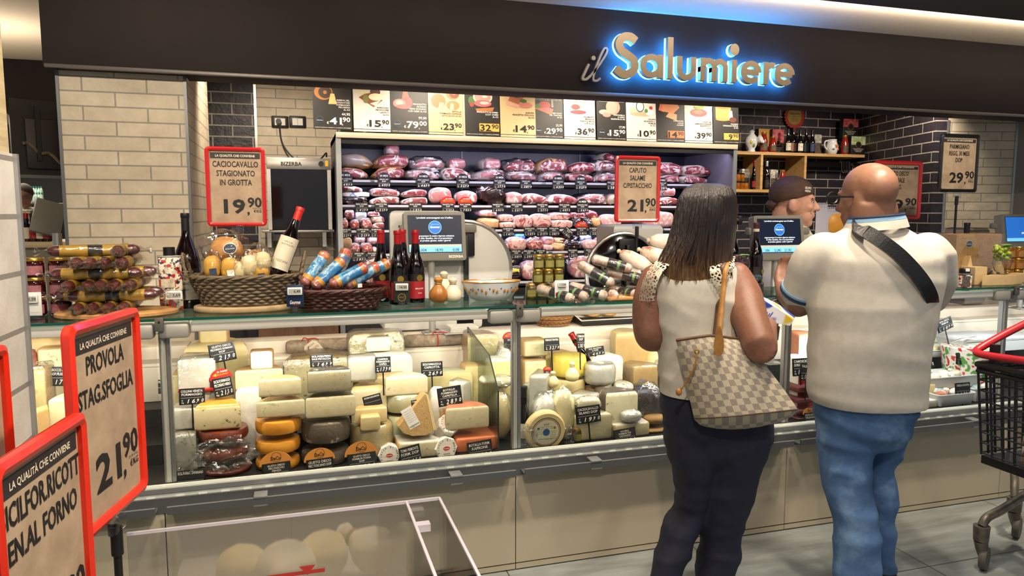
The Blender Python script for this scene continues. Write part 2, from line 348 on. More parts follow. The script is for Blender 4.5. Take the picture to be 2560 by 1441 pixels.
skew(5.62, 4.50, 8.6, 4.2, 0, 2.71, .1, [mat('grey plaster wall', '#8d847a', .8)], 'wall_right_end')
# neighbouring department seen on the far left
m = MB(); m.box((-6, 11.0, 0), (-.6, 11.1, 2.71)); struct('wall_far', m, mat('black rear wall', '#141213', .7))
m = MB(); m.box((-2.9, 6.4, 2.32), (-1.05, 6.55, 2.71)); struct('wall_far_fascia', m, M_FASCIA)
# near pillar at the left edge: grey white stone below, pale wood cladding above
M_PIL = tiles('rough white pillar tile', '#dedbd3', '#d2cfc8', '#8e8b86', 2.3, .105, 'y', .005, .5, .3, oz=.03)
M_WOODP = mat('pale wood cladding', '#c2b08a', .6, stops=[(.3, '#b39f76'), (.7, '#cdbd98')], scale=6, stretch=(1, 1, 9), dist=1)
m = MB(); m.box((-1.0, .95, 0), (-.492, 1.55, 1.66), 0); m.box((-.495, 1.545, 0), (-.485, 1.555, 1.66), 1); struct('wall_pillar', m, [M_PIL, M_ALU])
m = MB(); m.box((-1.0, .95, 1.66), (-.495, 1.54, 2.70)); struct('wall_pillar_cladding', m, M_WOODP)
# recessed ceiling lamp on the far left
t = thing('ceiling_spotlight', 'round recessed ceiling downlight glowing above the far left department', 'ceiling light', (-2.07, 7.24, 2.708))
m = MB(); m.lathe([(.13, -.008), (.17, -.008), (.17, 0), (.13, 0)], n=28, cap=False); m.build('trim_ring', M_CEIL, t)
m = MB(); m.disc(Matrix.Identity(4), 0, 0, .125, z=-.004, n=28); m.build('lamp', col('#fff4e0', .5, 9), t)
# ------------------------------------------------------------------ illuminated shop sign
t = thing('shop_sign', 'large shop name sign in metal letters with blue glow on dark fascia', 'sign', (0, 3.90, 0))
bl, br_, tp = at(1528, 200, 3.88), at(1966, 228, 3.88), at(1630, 98, 3.88)
# writing of the sign: strokes in units of x-height
def stroke_letters():
    S = bez([(.86, 1.50), (.62, 1.66), (.30, 1.62), (.14, 1.36), (.24, 1.08), (.50, .90), (.78, .68), (.80, .32), (.56, .10), (.28, .10), (.02, .30)], 6)
    out = [(0, [(S, False)])]
    out.append((1.12, [(arc(.44, .5, .38, 0, 360, 28)[:-1], True), ([(.84, 0), (.84, 1.0)], False)]))
    out.append((2.26, [([(.13, 0), (.13, 1.78)], False)]))
    out.append((2.68, [([(.13, 1.0), (.13, .42)]+arc(.45, .42, .32, 180, 360, 14)+[(.77, .42), (.77, 1.0)], False)]))
    out.append((3.76, [([(.13, 0), (.13, 1.0)], False), ([(.13, .4), (.13, .62)]+arc(.39, .62, .26, 180, 0, 10)+[(.65, .6), (.65, 0)], False), ([(.65, .4), (.65, .62)]+arc(.91, .62, .26, 180, 0, 10)+[(1.17, .6), (1.17, 0)], False)]))
    out.append((5.22, [([(.13, 0), (.13, 1.0)], False), ('dot', .14, 1.46)]))
    for x in (5.66, 7.30): out.append((x, [([(.12, .5), (.88, .5)], False), (arc(.5, .5, .38, 0, 318, 26), False)]))
    out.append((6.74, [([(.13, 0), (.13, 1.0)], False), ([(.13, .4), (.15, .66)]+arc(.42, .60, .27, 160, 62, 8), False)]))
    return out
LET = stroke_letters(); XH = (tp.z-bl.z)/1.86; KX = (br_.x-bl.x)/8.26
T = frame((bl.x, 0, bl.z+.014), (1, 0, 0), (0, 0, 1)); drop = 0.0
face, glow = MB(), MB(); wd = .265; nk = 0
for x0, st in LET:
    for s_ in st:
        wk = 1.35 if x0 == 0 else 1; nk += 1; dz_ = .0004*nk
        if s_[0] == 'dot':
            c = ((x0+s_[1])*KX, s_[2]*XH); face.prism(arc(c[0], c[1], .030, 0, 360, 24, .034)[:-1], .050, .080, 0, T); glow.prism(arc(c[0], c[1], .032, 0, 360, 24, .036)[:-1], .036, .049, 0, T); continue
        P = [((x0+q[0])*KX, q[1]*XH) for q in s_[0]]
        face.ribbon(P, wd*XH*1.0*wk, .050-dz_*.1, .080+dz_, 0, T, s_[1]); glow.ribbon(P, wd*XH*1.06*wk, .036-dz_*.1, .049-dz_*.2, 0, T, s_[1])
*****
* **Task**: Print out the material word for word, omitting the pictures.

* **Output of the task**:
The Blender Python script for this scene continues. Write part 2, from line 348 on. More parts follow. The script is for Blender 4.5. Take the picture to be 2560 by 1441 pixels.
skew(5.62, 4.50, 8.6, 4.2, 0, 2.71, .1, [mat('grey plaster wall', '#8d847a', .8)], 'wall_right_end')
# neighbouring department seen on the far left
m = MB(); m.box((-6, 11.0, 0), (-.6, 11.1, 2.71)); struct('wall_far', m, mat('black rear wall', '#141213', .7))
m = MB(); m.box((-2.9, 6.4, 2.32), (-1.05, 6.55, 2.71)); struct('wall_far_fascia', m, M_FASCIA)
# near pillar at the left edge: grey white stone below, pale wood cladding above
M_PIL = tiles('rough white pillar tile', '#dedbd3', '#d2cfc8', '#8e8b86', 2.3, .105, 'y', .005, .5, .3, oz=.03)
M_WOODP = mat('pale wood cladding', '#c2b08a', .6, stops=[(.3, '#b39f76'), (.7, '#cdbd98')], scale=6, stretch=(1, 1, 9), dist=1)
m = MB(); m.box((-1.0, .95, 0), (-.492, 1.55, 1.66), 0); m.box((-.495, 1.545, 0), (-.485, 1.555, 1.66), 1); struct('wall_pillar', m, [M_PIL, M_ALU])
m = MB(); m.box((-1.0, .95, 1.66), (-.495, 1.54, 2.70)); struct('wall_pillar_cladding', m, M_WOODP)
# recessed ceiling lamp on the far left
t = thing('ceiling_spotlight', 'round recessed ceiling downlight glowing above the far left department', 'ceiling light', (-2.07, 7.24, 2.708))
m = MB(); m.lathe([(.13, -.008), (.17, -.008), (.17, 0), (.13, 0)], n=28, cap=False); m.build('trim_ring', M_CEIL, t)
m = MB(); m.disc(Matrix.Identity(4), 0, 0, .125, z=-.004, n=28); m.build('lamp', col('#fff4e0', .5, 9), t)
# ------------------------------------------------------------------ illuminated shop sign
t = thing('shop_sign', 'large shop name sign in metal letters with blue glow on dark fascia', 'sign', (0, 3.90, 0))
bl, br_, tp = at(1528, 200, 3.88), at(1966, 228, 3.88), at(1630, 98, 3.88)
# writing of the sign: strokes in units of x-height
def stroke_letters():
    S = bez([(.86, 1.50), (.62, 1.66), (.30, 1.62), (.14, 1.36), (.24, 1.08), (.50, .90), (.78, .68), (.80, .32), (.56, .10), (.28, .10), (.02, .30)], 6)
    out = [(0, [(S, False)])]
    out.append((1.12, [(arc(.44, .5, .38, 0, 360, 28)[:-1], True), ([(.84, 0), (.84, 1.0)], False)]))
    out.append((2.26, [([(.13, 0), (.13, 1.78)], False)]))
    out.append((2.68, [([(.13, 1.0), (.13, .42)]+arc(.45, .42, .32, 180, 360, 14)+[(.77, .42), (.77, 1.0)], False)]))
    out.append((3.76, [([(.13, 0), (.13, 1.0)], False), ([(.13, .4), (.13, .62)]+arc(.39, .62, .26, 180, 0, 10)+[(.65, .6), (.65, 0)], False), ([(.65, .4), (.65, .62)]+arc(.91, .62, .26, 180, 0, 10)+[(1.17, .6), (1.17, 0)], False)]))
    out.append((5.22, [([(.13, 0), (.13, 1.0)], False), ('dot', .14, 1.46)]))
    for x in (5.66, 7.30): out.append((x, [([(.12, .5), (.88, .5)], False), (arc(.5, .5, .38, 0, 318, 26), False)]))
    out.append((6.74, [([(.13, 0), (.13, 1.0)], False), ([(.13, .4), (.15, .66)]+arc(.42, .60, .27, 160, 62, 8), False)]))
    return out
LET = stroke_letters(); XH = (tp.z-bl.z)/1.86; KX = (br_.x-bl.x)/8.26
T = frame((bl.x, 0, bl.z+.014), (1, 0, 0), (0, 0, 1)); drop = 0.0
face, glow = MB(), MB(); wd = .265; nk = 0
for x0, st in LET:
    for s_ in st:
        wk = 1.35 if x0 == 0 else 1; nk += 1; dz_ = .0004*nk
        if s_[0] == 'dot':
            c = ((x0+s_[1])*KX, s_[2]*XH); face.prism(arc(c[0], c[1], .030, 0, 360, 24, .034)[:-1], .050, .080, 0, T); glow.prism(arc(c[0], c[1], .032, 0, 360, 24, .036)[:-1], .036, .049, 0, T); continue
        P = [((x0+q[0])*KX, q[1]*XH) for q in s_[0]]
        face.ribbon(P, wd*XH*1.0*wk, .050-dz_*.1, .080+dz_, 0, T, s_[1]); glow.ribbon(P, wd*XH*1.06*wk, .036-dz_*.1, .049-dz_*.2, 0, T, s_[1])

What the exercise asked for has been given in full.